WHAT IS BEING ASKED -
Exactly repeat the full listing that follows.

COLLECTED DATA -
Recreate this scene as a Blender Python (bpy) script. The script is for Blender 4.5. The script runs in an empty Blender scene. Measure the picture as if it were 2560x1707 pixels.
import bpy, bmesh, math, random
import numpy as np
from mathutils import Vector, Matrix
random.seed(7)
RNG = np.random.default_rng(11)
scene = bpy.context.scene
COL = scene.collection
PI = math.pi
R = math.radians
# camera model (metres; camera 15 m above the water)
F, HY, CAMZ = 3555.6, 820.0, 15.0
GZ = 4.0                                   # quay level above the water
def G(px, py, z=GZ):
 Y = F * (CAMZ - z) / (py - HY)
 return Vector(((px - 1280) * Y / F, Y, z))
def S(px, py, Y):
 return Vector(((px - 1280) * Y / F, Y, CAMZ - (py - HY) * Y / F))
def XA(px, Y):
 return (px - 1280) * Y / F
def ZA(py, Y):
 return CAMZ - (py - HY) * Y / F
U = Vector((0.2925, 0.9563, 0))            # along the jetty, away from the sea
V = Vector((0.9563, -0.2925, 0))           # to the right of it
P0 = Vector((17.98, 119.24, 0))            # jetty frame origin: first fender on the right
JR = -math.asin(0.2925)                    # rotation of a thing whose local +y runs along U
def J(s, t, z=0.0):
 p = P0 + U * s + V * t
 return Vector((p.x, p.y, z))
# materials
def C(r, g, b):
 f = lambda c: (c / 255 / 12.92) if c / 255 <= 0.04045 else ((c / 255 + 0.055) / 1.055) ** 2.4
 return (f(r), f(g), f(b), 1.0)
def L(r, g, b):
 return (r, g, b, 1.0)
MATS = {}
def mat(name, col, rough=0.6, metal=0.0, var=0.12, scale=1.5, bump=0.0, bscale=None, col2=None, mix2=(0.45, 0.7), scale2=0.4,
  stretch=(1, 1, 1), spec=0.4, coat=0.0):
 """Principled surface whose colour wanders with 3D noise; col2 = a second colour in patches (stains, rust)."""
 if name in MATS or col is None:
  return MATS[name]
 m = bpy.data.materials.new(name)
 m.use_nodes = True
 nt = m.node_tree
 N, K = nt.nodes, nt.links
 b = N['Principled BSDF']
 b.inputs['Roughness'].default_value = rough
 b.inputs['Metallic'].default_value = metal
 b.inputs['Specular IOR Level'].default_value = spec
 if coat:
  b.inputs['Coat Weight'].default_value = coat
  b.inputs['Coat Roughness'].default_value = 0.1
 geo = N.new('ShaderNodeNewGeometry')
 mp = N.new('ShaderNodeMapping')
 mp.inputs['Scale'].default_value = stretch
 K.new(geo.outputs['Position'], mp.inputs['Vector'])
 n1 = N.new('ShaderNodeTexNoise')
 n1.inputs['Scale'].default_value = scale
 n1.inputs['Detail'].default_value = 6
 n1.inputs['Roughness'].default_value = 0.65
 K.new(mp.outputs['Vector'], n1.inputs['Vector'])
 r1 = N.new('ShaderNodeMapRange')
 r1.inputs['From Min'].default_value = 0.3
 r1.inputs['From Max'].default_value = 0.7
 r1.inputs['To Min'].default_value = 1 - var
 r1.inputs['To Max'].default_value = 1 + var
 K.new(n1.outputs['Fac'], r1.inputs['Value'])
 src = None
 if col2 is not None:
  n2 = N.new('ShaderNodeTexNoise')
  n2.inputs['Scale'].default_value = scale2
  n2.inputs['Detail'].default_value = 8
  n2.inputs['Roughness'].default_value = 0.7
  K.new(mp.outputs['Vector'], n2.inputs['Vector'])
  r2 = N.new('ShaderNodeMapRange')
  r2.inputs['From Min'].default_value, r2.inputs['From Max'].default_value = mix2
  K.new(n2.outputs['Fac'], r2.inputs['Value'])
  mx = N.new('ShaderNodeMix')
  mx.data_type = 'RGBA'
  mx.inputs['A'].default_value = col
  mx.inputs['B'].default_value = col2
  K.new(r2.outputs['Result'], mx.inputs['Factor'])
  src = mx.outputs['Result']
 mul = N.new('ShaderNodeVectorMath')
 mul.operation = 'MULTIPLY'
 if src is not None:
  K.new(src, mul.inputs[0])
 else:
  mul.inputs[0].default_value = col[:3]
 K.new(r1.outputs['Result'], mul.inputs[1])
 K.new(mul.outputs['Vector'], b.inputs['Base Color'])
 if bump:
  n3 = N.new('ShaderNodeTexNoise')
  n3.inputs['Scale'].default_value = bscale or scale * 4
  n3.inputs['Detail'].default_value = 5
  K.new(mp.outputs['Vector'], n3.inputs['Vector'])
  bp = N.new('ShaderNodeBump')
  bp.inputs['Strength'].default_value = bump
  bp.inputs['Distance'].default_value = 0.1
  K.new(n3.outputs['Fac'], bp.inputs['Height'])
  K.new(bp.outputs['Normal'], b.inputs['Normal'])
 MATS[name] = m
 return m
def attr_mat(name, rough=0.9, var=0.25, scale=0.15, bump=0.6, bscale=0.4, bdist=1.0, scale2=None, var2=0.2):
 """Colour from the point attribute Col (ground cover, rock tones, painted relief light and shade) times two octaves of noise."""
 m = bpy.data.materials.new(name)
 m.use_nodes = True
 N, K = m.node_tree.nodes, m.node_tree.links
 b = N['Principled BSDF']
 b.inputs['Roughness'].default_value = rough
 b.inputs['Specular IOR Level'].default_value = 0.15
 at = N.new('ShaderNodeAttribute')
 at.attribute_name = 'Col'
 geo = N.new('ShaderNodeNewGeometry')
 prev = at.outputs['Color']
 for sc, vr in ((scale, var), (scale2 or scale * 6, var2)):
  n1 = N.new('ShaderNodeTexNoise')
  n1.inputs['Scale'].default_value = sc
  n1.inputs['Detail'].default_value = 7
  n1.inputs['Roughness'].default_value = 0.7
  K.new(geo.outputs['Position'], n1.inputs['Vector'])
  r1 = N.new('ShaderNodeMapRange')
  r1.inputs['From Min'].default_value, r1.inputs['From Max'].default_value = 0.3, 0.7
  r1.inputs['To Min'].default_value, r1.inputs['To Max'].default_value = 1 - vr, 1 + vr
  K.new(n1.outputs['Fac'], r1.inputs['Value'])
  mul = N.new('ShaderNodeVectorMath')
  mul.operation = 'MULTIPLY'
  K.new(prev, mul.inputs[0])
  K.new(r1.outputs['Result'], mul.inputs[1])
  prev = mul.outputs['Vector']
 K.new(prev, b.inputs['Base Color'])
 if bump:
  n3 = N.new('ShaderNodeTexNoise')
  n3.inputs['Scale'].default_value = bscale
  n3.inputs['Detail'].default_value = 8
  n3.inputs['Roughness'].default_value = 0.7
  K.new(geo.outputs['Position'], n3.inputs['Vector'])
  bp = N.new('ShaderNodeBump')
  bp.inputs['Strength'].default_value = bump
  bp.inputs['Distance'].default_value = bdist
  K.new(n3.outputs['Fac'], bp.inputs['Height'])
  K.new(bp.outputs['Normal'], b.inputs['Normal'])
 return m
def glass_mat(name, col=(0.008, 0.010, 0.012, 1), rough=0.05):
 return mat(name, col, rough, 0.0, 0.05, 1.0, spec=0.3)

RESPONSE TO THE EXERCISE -
Recreate this scene as a Blender Python (bpy) script. The script is for Blender 4.5. The script runs in an empty Blender scene. Measure the picture as if it were 2560x1707 pixels.
import bpy, bmesh, math, random
import numpy as np
from mathutils import Vector, Matrix
random.seed(7)
RNG = np.random.default_rng(11)
scene = bpy.context.scene
COL = scene.collection
PI = math.pi
R = math.radians
# camera model (metres; camera 15 m above the water)
F, HY, CAMZ = 3555.6, 820.0, 15.0
GZ = 4.0                                   # quay level above the water
def G(px, py, z=GZ):
 Y = F * (CAMZ - z) / (py - HY)
 return Vector(((px - 1280) * Y / F, Y, z))
def S(px, py, Y):
 return Vector(((px - 1280) * Y / F, Y, CAMZ - (py - HY) * Y / F))
def XA(px, Y):
 return (px - 1280) * Y / F
def ZA(py, Y):
 return CAMZ - (py - HY) * Y / F
U = Vector((0.2925, 0.9563, 0))            # along the jetty, away from the sea
V = Vector((0.9563, -0.2925, 0))           # to the right of it
P0 = Vector((17.98, 119.24, 0))            # jetty frame origin: first fender on the right
JR = -math.asin(0.2925)                    # rotation of a thing whose local +y runs along U
def J(s, t, z=0.0):
 p = P0 + U * s + V * t
 return Vector((p.x, p.y, z))
# materials
def C(r, g, b):
 f = lambda c: (c / 255 / 12.92) if c / 255 <= 0.04045 else ((c / 255 + 0.055) / 1.055) ** 2.4
 return (f(r), f(g), f(b), 1.0)
def L(r, g, b):
 return (r, g, b, 1.0)
MATS = {}
def mat(name, col, rough=0.6, metal=0.0, var=0.12, scale=1.5, bump=0.0, bscale=None, col2=None, mix2=(0.45, 0.7), scale2=0.4,
  stretch=(1, 1, 1), spec=0.4, coat=0.0):
 """Principled surface whose colour wanders with 3D noise; col2 = a second colour in patches (stains, rust)."""
 if name in MATS or col is None:
  return MATS[name]
 m = bpy.data.materials.new(name)
 m.use_nodes = True
 nt = m.node_tree
 N, K = nt.nodes, nt.links
 b = N['Principled BSDF']
 b.inputs['Roughness'].default_value = rough
 b.inputs['Metallic'].default_value = metal
 b.inputs['Specular IOR Level'].default_value = spec
 if coat:
  b.inputs['Coat Weight'].default_value = coat
  b.inputs['Coat Roughness'].default_value = 0.1
 geo = N.new('ShaderNodeNewGeometry')
 mp = N.new('ShaderNodeMapping')
 mp.inputs['Scale'].default_value = stretch
 K.new(geo.outputs['Position'], mp.inputs['Vector'])
 n1 = N.new('ShaderNodeTexNoise')
 n1.inputs['Scale'].default_value = scale
 n1.inputs['Detail'].default_value = 6
 n1.inputs['Roughness'].default_value = 0.65
 K.new(mp.outputs['Vector'], n1.inputs['Vector'])
 r1 = N.new('ShaderNodeMapRange')
 r1.inputs['From Min'].default_value = 0.3
 r1.inputs['From Max'].default_value = 0.7
 r1.inputs['To Min'].default_value = 1 - var
 r1.inputs['To Max'].default_value = 1 + var
 K.new(n1.outputs['Fac'], r1.inputs['Value'])
 src = None
 if col2 is not None:
  n2 = N.new('ShaderNodeTexNoise')
  n2.inputs['Scale'].default_value = scale2
  n2.inputs['Detail'].default_value = 8
  n2.inputs['Roughness'].default_value = 0.7
  K.new(mp.outputs['Vector'], n2.inputs['Vector'])
  r2 = N.new('ShaderNodeMapRange')
  r2.inputs['From Min'].default_value, r2.inputs['From Max'].default_value = mix2
  K.new(n2.outputs['Fac'], r2.inputs['Value'])
  mx = N.new('ShaderNodeMix')
  mx.data_type = 'RGBA'
  mx.inputs['A'].default_value = col
  mx.inputs['B'].default_value = col2
  K.new(r2.outputs['Result'], mx.inputs['Factor'])
  src = mx.outputs['Result']
 mul = N.new('ShaderNodeVectorMath')
 mul.operation = 'MULTIPLY'
 if src is not None:
  K.new(src, mul.inputs[0])
 else:
  mul.inputs[0].default_value = col[:3]
 K.new(r1.outputs['Result'], mul.inputs[1])
 K.new(mul.outputs['Vector'], b.inputs['Base Color'])
 if bump:
  n3 = N.new('ShaderNodeTexNoise')
  n3.inputs['Scale'].default_value = bscale or scale * 4
  n3.inputs['Detail'].default_value = 5
  K.new(mp.outputs['Vector'], n3.inputs['Vector'])
  bp = N.new('ShaderNodeBump')
  bp.inputs['Strength'].default_value = bump
  bp.inputs['Distance'].default_value = 0.1
  K.new(n3.outputs['Fac'], bp.inputs['Height'])
  K.new(bp.outputs['Normal'], b.inputs['Normal'])
 MATS[name] = m
 return m
def attr_mat(name, rough=0.9, var=0.25, scale=0.15, bump=0.6, bscale=0.4, bdist=1.0, scale2=None, var2=0.2):
 """Colour from the point attribute Col (ground cover, rock tones, painted relief light and shade) times two octaves of noise."""
 m = bpy.data.materials.new(name)
 m.use_nodes = True
 N, K = m.node_tree.nodes, m.node_tree.links
 b = N['Principled BSDF']
 b.inputs['Roughness'].default_value = rough
 b.inputs['Specular IOR Level'].default_value = 0.15
 at = N.new('ShaderNodeAttribute')
 at.attribute_name = 'Col'
 geo = N.new('ShaderNodeNewGeometry')
 prev = at.outputs['Color']
 for sc, vr in ((scale, var), (scale2 or scale * 6, var2)):
  n1 = N.new('ShaderNodeTexNoise')
  n1.inputs['Scale'].default_value = sc
  n1.inputs['Detail'].default_value = 7
  n1.inputs['Roughness'].default_value = 0.7
  K.new(geo.outputs['Position'], n1.inputs['Vector'])
  r1 = N.new('ShaderNodeMapRange')
  r1.inputs['From Min'].default_value, r1.inputs['From Max'].default_value = 0.3, 0.7
  r1.inputs['To Min'].default_value, r1.inputs['To Max'].default_value = 1 - vr, 1 + vr
  K.new(n1.outputs['Fac'], r1.inputs['Value'])
  mul = N.new('ShaderNodeVectorMath')
  mul.operation = 'MULTIPLY'
  K.new(prev, mul.inputs[0])
  K.new(r1.outputs['Result'], mul.inputs[1])
  prev = mul.outputs['Vector']
 K.new(prev, b.inputs['Base Color'])
 if bump:
  n3 = N.new('ShaderNodeTexNoise')
  n3.inputs['Scale'].default_value = bscale
  n3.inputs['Detail'].default_value = 8
  n3.inputs['Roughness'].default_value = 0.7
  K.new(geo.outputs['Position'], n3.inputs['Vector'])
  bp = N.new('ShaderNodeBump')
  bp.inputs['Strength'].default_value = bump
  bp.inputs['Distance'].default_value = bdist
  K.new(n3.outputs['Fac'], bp.inputs['Height'])
  K.new(bp.outputs['Normal'], b.inputs['Normal'])
 return m
def glass_mat(name, col=(0.008, 0.010, 0.012, 1), rough=0.05):
 return mat(name, col, rough, 0.0, 0.05, 1.0, spec=0.3)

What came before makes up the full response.